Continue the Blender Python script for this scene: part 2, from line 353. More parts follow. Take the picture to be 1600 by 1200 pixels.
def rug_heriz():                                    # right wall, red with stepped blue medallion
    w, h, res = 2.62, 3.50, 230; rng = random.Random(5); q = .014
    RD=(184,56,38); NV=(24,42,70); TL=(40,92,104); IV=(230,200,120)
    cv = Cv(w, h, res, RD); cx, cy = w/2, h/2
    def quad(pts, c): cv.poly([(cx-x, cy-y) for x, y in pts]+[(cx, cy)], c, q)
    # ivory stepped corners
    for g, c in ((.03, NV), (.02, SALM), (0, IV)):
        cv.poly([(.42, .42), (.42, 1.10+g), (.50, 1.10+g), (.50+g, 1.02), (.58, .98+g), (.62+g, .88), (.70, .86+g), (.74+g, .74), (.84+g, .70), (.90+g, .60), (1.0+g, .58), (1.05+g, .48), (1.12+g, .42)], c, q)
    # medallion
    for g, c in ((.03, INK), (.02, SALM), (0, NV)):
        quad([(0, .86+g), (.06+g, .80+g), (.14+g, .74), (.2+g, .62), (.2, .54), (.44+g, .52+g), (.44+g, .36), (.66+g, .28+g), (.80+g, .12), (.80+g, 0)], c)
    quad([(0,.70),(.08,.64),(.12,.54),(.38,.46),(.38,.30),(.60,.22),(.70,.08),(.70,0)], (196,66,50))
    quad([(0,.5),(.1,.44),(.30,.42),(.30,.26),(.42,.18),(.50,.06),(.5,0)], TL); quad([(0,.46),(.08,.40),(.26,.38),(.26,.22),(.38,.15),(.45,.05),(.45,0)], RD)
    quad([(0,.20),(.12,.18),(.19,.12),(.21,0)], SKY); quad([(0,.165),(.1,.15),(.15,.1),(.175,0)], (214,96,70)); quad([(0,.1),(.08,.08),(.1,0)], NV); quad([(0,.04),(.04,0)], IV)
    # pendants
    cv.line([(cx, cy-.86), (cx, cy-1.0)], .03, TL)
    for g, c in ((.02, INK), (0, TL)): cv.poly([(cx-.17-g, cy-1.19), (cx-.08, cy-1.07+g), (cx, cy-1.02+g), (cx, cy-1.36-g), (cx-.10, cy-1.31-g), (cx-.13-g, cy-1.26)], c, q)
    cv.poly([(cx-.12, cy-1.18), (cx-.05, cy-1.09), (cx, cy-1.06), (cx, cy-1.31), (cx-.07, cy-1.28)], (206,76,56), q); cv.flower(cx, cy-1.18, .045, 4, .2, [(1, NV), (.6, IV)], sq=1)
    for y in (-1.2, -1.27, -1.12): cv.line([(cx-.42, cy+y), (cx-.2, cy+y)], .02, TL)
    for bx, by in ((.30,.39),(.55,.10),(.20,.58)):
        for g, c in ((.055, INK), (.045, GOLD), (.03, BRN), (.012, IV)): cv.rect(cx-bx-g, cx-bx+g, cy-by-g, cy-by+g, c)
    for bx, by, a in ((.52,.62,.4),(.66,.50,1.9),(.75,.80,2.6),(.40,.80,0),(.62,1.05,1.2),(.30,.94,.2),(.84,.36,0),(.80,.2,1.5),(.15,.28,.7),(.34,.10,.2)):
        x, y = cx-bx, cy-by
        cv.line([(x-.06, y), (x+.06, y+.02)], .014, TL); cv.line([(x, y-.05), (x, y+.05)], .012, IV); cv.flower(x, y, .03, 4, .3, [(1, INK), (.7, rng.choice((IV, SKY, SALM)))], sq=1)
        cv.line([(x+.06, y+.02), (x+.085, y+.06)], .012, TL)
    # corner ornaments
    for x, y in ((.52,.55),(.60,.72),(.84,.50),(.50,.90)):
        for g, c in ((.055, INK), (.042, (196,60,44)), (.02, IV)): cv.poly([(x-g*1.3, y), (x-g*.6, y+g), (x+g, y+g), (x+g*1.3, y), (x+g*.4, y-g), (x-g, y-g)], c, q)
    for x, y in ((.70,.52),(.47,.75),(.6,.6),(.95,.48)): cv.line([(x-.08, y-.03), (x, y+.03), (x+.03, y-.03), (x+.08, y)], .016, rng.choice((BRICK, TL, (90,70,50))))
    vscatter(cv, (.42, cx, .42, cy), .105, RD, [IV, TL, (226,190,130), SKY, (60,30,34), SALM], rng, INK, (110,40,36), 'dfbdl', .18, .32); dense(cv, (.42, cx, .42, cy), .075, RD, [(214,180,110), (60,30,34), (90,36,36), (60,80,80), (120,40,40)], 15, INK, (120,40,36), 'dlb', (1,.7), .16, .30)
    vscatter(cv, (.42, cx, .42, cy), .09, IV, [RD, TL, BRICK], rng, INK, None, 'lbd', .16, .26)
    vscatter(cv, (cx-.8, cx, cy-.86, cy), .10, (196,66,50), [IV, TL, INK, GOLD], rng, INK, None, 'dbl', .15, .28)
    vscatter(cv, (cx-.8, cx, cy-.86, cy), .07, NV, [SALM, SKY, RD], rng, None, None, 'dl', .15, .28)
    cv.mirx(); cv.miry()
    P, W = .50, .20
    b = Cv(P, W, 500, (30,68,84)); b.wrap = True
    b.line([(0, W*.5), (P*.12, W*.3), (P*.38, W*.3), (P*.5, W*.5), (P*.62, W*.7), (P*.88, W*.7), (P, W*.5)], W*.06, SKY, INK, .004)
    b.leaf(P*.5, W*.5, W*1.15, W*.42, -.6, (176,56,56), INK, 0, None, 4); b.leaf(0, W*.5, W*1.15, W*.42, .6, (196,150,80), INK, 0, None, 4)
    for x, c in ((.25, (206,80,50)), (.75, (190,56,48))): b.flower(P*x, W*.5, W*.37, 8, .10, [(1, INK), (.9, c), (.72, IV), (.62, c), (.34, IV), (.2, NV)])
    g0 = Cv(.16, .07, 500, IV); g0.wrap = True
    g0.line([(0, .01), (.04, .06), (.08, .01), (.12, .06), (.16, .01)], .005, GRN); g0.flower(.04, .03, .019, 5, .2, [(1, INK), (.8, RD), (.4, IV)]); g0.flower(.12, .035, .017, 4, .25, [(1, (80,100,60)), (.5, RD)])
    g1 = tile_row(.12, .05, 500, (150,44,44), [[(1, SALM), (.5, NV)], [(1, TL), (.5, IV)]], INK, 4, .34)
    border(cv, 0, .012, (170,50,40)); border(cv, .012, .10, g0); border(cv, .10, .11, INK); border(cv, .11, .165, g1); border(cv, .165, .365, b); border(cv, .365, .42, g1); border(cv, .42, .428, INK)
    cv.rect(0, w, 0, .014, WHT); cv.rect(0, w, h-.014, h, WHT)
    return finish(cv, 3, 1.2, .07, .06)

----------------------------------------

Write the whole listing out again. Keep every line exactly as it is.

Continue the Blender Python script for this scene: part 2, from line 353. More parts follow. Take the picture to be 1600 by 1200 pixels.
def rug_heriz():                                    # right wall, red with stepped blue medallion
    w, h, res = 2.62, 3.50, 230; rng = random.Random(5); q = .014
    RD=(184,56,38); NV=(24,42,70); TL=(40,92,104); IV=(230,200,120)
    cv = Cv(w, h, res, RD); cx, cy = w/2, h/2
    def quad(pts, c): cv.poly([(cx-x, cy-y) for x, y in pts]+[(cx, cy)], c, q)
    # ivory stepped corners
    for g, c in ((.03, NV), (.02, SALM), (0, IV)):
        cv.poly([(.42, .42), (.42, 1.10+g), (.50, 1.10+g), (.50+g, 1.02), (.58, .98+g), (.62+g, .88), (.70, .86+g), (.74+g, .74), (.84+g, .70), (.90+g, .60), (1.0+g, .58), (1.05+g, .48), (1.12+g, .42)], c, q)
    # medallion
    for g, c in ((.03, INK), (.02, SALM), (0, NV)):
        quad([(0, .86+g), (.06+g, .80+g), (.14+g, .74), (.2+g, .62), (.2, .54), (.44+g, .52+g), (.44+g, .36), (.66+g, .28+g), (.80+g, .12), (.80+g, 0)], c)
    quad([(0,.70),(.08,.64),(.12,.54),(.38,.46),(.38,.30),(.60,.22),(.70,.08),(.70,0)], (196,66,50))
    quad([(0,.5),(.1,.44),(.30,.42),(.30,.26),(.42,.18),(.50,.06),(.5,0)], TL); quad([(0,.46),(.08,.40),(.26,.38),(.26,.22),(.38,.15),(.45,.05),(.45,0)], RD)
    quad([(0,.20),(.12,.18),(.19,.12),(.21,0)], SKY); quad([(0,.165),(.1,.15),(.15,.1),(.175,0)], (214,96,70)); quad([(0,.1),(.08,.08),(.1,0)], NV); quad([(0,.04),(.04,0)], IV)
    # pendants
    cv.line([(cx, cy-.86), (cx, cy-1.0)], .03, TL)
    for g, c in ((.02, INK), (0, TL)): cv.poly([(cx-.17-g, cy-1.19), (cx-.08, cy-1.07+g), (cx, cy-1.02+g), (cx, cy-1.36-g), (cx-.10, cy-1.31-g), (cx-.13-g, cy-1.26)], c, q)
    cv.poly([(cx-.12, cy-1.18), (cx-.05, cy-1.09), (cx, cy-1.06), (cx, cy-1.31), (cx-.07, cy-1.28)], (206,76,56), q); cv.flower(cx, cy-1.18, .045, 4, .2, [(1, NV), (.6, IV)], sq=1)
    for y in (-1.2, -1.27, -1.12): cv.line([(cx-.42, cy+y), (cx-.2, cy+y)], .02, TL)
    for bx, by in ((.30,.39),(.55,.10),(.20,.58)):
        for g, c in ((.055, INK), (.045, GOLD), (.03, BRN), (.012, IV)): cv.rect(cx-bx-g, cx-bx+g, cy-by-g, cy-by+g, c)
    for bx, by, a in ((.52,.62,.4),(.66,.50,1.9),(.75,.80,2.6),(.40,.80,0),(.62,1.05,1.2),(.30,.94,.2),(.84,.36,0),(.80,.2,1.5),(.15,.28,.7),(.34,.10,.2)):
        x, y = cx-bx, cy-by
        cv.line([(x-.06, y), (x+.06, y+.02)], .014, TL); cv.line([(x, y-.05), (x, y+.05)], .012, IV); cv.flower(x, y, .03, 4, .3, [(1, INK), (.7, rng.choice((IV, SKY, SALM)))], sq=1)
        cv.line([(x+.06, y+.02), (x+.085, y+.06)], .012, TL)
    # corner ornaments
    for x, y in ((.52,.55),(.60,.72),(.84,.50),(.50,.90)):
        for g, c in ((.055, INK), (.042, (196,60,44)), (.02, IV)): cv.poly([(x-g*1.3, y), (x-g*.6, y+g), (x+g, y+g), (x+g*1.3, y), (x+g*.4, y-g), (x-g, y-g)], c, q)
    for x, y in ((.70,.52),(.47,.75),(.6,.6),(.95,.48)): cv.line([(x-.08, y-.03), (x, y+.03), (x+.03, y-.03), (x+.08, y)], .016, rng.choice((BRICK, TL, (90,70,50))))
    vscatter(cv, (.42, cx, .42, cy), .105, RD, [IV, TL, (226,190,130), SKY, (60,30,34), SALM], rng, INK, (110,40,36), 'dfbdl', .18, .32); dense(cv, (.42, cx, .42, cy), .075, RD, [(214,180,110), (60,30,34), (90,36,36), (60,80,80), (120,40,40)], 15, INK, (120,40,36), 'dlb', (1,.7), .16, .30)
    vscatter(cv, (.42, cx, .42, cy), .09, IV, [RD, TL, BRICK], rng, INK, None, 'lbd', .16, .26)
    vscatter(cv, (cx-.8, cx, cy-.86, cy), .10, (196,66,50), [IV, TL, INK, GOLD], rng, INK, None, 'dbl', .15, .28)
    vscatter(cv, (cx-.8, cx, cy-.86, cy), .07, NV, [SALM, SKY, RD], rng, None, None, 'dl', .15, .28)
    cv.mirx(); cv.miry()
    P, W = .50, .20
    b = Cv(P, W, 500, (30,68,84)); b.wrap = True
    b.line([(0, W*.5), (P*.12, W*.3), (P*.38, W*.3), (P*.5, W*.5), (P*.62, W*.7), (P*.88, W*.7), (P, W*.5)], W*.06, SKY, INK, .004)
    b.leaf(P*.5, W*.5, W*1.15, W*.42, -.6, (176,56,56), INK, 0, None, 4); b.leaf(0, W*.5, W*1.15, W*.42, .6, (196,150,80), INK, 0, None, 4)
    for x, c in ((.25, (206,80,50)), (.75, (190,56,48))): b.flower(P*x, W*.5, W*.37, 8, .10, [(1, INK), (.9, c), (.72, IV), (.62, c), (.34, IV), (.2, NV)])
    g0 = Cv(.16, .07, 500, IV); g0.wrap = True
    g0.line([(0, .01), (.04, .06), (.08, .01), (.12, .06), (.16, .01)], .005, GRN); g0.flower(.04, .03, .019, 5, .2, [(1, INK), (.8, RD), (.4, IV)]); g0.flower(.12, .035, .017, 4, .25, [(1, (80,100,60)), (.5, RD)])
    g1 = tile_row(.12, .05, 500, (150,44,44), [[(1, SALM), (.5, NV)], [(1, TL), (.5, IV)]], INK, 4, .34)
    border(cv, 0, .012, (170,50,40)); border(cv, .012, .10, g0); border(cv, .10, .11, INK); border(cv, .11, .165, g1); border(cv, .165, .365, b); border(cv, .365, .42, g1); border(cv, .42, .428, INK)
    cv.rect(0, w, 0, .014, WHT); cv.rect(0, w, h-.014, h, WHT)
    return finish(cv, 3, 1.2, .07, .06)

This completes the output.